Determine how many lines in the entries below include "picture". The reply should be that number and nothing else.

─── Records provided

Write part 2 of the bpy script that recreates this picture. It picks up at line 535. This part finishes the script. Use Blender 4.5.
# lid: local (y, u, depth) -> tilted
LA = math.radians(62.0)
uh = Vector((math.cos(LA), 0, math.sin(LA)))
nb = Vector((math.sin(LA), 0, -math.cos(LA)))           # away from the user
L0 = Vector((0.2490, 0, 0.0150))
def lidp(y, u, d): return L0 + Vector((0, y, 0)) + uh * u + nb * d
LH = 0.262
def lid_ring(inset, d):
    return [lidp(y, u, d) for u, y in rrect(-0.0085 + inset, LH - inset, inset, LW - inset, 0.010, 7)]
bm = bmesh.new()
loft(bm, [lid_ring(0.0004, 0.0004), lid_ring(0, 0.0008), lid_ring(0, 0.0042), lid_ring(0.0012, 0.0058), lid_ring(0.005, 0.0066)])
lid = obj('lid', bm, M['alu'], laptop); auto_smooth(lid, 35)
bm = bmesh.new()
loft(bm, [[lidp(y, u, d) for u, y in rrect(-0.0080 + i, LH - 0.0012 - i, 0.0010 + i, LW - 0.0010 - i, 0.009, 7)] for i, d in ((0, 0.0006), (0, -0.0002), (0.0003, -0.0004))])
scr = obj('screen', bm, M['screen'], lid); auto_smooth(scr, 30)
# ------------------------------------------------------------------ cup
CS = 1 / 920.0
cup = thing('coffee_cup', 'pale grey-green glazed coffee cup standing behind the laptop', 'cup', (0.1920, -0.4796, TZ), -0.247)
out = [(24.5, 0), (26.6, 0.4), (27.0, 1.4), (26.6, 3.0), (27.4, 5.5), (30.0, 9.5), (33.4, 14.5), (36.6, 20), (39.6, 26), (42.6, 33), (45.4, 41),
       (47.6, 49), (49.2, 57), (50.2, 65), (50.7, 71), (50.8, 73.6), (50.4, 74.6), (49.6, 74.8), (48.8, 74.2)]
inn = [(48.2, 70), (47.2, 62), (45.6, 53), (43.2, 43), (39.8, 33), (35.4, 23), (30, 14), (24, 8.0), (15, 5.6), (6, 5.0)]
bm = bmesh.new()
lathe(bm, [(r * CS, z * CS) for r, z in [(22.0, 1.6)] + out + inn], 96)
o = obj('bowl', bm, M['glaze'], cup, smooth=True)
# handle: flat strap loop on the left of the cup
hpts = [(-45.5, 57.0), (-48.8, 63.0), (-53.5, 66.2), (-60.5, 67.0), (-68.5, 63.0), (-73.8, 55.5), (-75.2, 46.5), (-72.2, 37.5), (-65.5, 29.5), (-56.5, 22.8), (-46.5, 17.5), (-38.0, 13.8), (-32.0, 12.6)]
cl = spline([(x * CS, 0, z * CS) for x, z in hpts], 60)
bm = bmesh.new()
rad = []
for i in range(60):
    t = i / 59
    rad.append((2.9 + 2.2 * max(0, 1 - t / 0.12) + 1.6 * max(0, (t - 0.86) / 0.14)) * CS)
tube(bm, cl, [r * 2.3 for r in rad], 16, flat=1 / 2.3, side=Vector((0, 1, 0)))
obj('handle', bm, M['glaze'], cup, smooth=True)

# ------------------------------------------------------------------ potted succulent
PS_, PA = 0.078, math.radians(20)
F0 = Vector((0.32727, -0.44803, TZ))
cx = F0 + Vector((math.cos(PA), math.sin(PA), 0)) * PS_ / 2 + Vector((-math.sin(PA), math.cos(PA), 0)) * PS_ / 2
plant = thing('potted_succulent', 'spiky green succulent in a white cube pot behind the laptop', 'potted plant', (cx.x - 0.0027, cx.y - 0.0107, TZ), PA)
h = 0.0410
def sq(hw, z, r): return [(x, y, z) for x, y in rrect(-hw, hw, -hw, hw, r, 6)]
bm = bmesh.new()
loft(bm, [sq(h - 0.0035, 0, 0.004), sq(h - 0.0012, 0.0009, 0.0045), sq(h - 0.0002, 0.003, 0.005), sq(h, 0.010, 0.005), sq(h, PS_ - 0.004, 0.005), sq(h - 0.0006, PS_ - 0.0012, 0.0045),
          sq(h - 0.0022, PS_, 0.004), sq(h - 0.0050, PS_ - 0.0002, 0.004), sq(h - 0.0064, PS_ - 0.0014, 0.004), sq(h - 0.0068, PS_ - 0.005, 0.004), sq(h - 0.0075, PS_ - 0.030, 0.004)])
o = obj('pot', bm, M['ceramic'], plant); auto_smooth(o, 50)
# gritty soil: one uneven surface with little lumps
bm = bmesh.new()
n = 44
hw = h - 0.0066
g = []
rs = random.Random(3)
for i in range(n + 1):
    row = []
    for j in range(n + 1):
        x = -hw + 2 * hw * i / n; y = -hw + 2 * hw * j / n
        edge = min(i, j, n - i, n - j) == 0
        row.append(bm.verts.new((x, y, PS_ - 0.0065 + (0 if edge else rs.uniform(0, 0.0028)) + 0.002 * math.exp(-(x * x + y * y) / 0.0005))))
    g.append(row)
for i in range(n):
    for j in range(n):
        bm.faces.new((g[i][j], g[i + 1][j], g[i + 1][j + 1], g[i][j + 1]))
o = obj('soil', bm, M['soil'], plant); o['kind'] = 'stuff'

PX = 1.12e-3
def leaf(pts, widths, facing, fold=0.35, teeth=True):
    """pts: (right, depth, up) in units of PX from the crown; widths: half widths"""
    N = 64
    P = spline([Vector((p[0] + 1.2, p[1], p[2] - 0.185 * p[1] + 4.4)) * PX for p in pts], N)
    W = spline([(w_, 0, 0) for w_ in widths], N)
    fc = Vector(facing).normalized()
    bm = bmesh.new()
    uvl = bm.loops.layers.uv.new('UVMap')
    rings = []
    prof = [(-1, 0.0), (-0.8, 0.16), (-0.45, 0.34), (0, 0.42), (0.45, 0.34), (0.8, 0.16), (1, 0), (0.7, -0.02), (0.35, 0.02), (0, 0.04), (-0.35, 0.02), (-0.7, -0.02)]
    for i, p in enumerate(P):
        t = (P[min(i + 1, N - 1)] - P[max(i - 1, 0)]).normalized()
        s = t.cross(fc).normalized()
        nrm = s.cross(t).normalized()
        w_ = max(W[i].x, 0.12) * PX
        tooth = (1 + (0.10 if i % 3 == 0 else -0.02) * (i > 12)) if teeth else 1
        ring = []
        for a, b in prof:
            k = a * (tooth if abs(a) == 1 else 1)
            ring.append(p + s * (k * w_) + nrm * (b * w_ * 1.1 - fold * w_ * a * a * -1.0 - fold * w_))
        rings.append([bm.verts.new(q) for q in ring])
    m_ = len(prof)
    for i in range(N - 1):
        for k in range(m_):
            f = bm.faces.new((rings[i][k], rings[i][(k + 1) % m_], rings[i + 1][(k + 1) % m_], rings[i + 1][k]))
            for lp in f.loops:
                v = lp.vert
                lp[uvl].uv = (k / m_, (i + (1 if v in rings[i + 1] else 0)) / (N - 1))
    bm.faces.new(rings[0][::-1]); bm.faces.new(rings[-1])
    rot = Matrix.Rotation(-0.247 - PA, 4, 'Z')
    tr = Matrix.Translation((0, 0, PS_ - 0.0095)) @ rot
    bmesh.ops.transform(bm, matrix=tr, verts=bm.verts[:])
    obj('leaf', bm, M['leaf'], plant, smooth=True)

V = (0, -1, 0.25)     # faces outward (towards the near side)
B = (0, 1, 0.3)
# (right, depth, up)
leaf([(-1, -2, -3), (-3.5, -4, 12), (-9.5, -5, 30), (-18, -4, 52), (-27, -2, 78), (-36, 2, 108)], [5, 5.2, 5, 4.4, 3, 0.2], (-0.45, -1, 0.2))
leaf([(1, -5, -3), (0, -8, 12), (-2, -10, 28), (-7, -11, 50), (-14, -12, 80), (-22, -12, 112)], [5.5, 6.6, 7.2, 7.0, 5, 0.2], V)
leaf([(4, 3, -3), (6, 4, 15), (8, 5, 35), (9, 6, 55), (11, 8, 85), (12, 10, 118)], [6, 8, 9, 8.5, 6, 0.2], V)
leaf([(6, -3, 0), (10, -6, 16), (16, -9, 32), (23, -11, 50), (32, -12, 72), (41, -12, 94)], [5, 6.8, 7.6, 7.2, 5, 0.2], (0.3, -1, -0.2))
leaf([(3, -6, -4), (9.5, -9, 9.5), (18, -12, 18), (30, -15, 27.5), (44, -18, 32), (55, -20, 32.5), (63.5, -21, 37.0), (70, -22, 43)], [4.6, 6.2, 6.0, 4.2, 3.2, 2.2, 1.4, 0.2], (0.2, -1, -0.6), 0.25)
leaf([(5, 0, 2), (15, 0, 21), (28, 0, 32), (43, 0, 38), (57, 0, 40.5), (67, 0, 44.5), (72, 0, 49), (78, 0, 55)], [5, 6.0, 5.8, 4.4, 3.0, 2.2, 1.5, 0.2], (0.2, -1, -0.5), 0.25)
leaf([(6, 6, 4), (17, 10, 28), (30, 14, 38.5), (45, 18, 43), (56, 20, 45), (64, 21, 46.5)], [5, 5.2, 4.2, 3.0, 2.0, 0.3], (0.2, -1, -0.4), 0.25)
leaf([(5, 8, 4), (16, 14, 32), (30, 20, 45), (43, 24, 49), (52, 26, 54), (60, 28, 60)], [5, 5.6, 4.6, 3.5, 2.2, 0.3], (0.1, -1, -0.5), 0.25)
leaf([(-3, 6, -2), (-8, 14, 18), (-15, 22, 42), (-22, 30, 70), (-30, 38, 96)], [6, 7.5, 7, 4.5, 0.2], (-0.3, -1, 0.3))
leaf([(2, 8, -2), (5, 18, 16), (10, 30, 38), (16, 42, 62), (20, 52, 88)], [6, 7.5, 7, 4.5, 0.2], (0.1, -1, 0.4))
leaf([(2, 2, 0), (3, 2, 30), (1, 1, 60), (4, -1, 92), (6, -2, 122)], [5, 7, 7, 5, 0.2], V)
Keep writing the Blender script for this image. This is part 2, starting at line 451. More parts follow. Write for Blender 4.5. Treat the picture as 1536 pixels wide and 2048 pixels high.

──────

Exercise output:
2